The word cloud shows that the corpus deals mainly with Australian news, but the headlines also referred to foreign events. I searched for particular terms to see if I could discover any trends in ABC’s reporting of foreign affairs. Using the Trends tool, I entered several names of countries to find out which ones ABC tended to report on. The line graph below reveals that China was mentioned more frequently than England, the United States, North Korea and New Zealand. China's first spike in the corpus is around 2008 when they were hosting the summer Olympics. The second spike is around 2013 when Xi Jinping became President. That was also the year when Chinese hacking into American government files was discovered. The line graph shows a spike in North Korea-related headlines toward the end of the corpus. This is likely due to the nuclear threats from the North Korean government that dominated world news around 2016.


Line graph created using Trends in Voyant showing the frequency of terms across the entire corpus

The Links tool in Voyant produced an interesting visualization. The visual below represents the collocation of terms in my corpus, depicting them in a network-style graph. Each term (node) is connected by a line (edge) to the words most frequently used in close proximity. You can adjust the number of words to include on either side of your term when looking for collocates. The default setting is five words per side, but you can adjust it up to thirty. Since my corpus consists of short news headlines, I left it at five words. Links is a force-directed graph. It uses an algorithm that produces a random layout, so the orientation of nodes and edges are different every time the corpus is reset (Graham, Milligan & Weingart, 250). This also means that the spatial distances between the nodes are irrelevant. This is important to keep in mind when analyzing the graph.


Links in Voyant represents the collocation of terms in a corpus by depicting them in a network

Links visualizes the relative frequency of each term by the size of the node in the graph. Although the visual above is a still image, Links is interactive in Voyant. Hovering over a single node shows the number of times the term appears in the corpus and highlights the connections between that term and other words (see "man" highlighted above). For example, "man" was connected to keywords like “jailed”, “charged”, “assault” and “court”, while “woman” revealed only one frequently associated word: “missing” (see below). This suggests that not only were men reported on more frequently than women in ABC’s headlines, but men were more often described as perpetrators of crimes.

I came into this exercise without any particular research question in mind. I took an exploratory, rather than a hypothesis-driven approach, which Graham, Milligan and Weingart describe in Exploring Big Historical Data (236).

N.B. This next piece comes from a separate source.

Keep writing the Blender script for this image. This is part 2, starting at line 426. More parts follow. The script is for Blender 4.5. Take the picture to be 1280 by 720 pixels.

Without really knowing what I was looking for, I let the data speak to me rather than searching for a specific answer. As the three authors discuss, the exploratory method can be limiting. It took a substantial amount of time playing around with the visuals and settings just trying to find anything noteworthy.


Although I did not make any earth-shattering discoveries with these data visualizations, this exercise did help familiarize me with some new digital tools. I now have some basic text analysis skills to use on my next historical research project.


Citations:


Graham, Shawn, Ian Milligan and Scott Weingart. Exploring Big Historical Data: The Historian's Macroscope. London: Imperial College Press, 2016.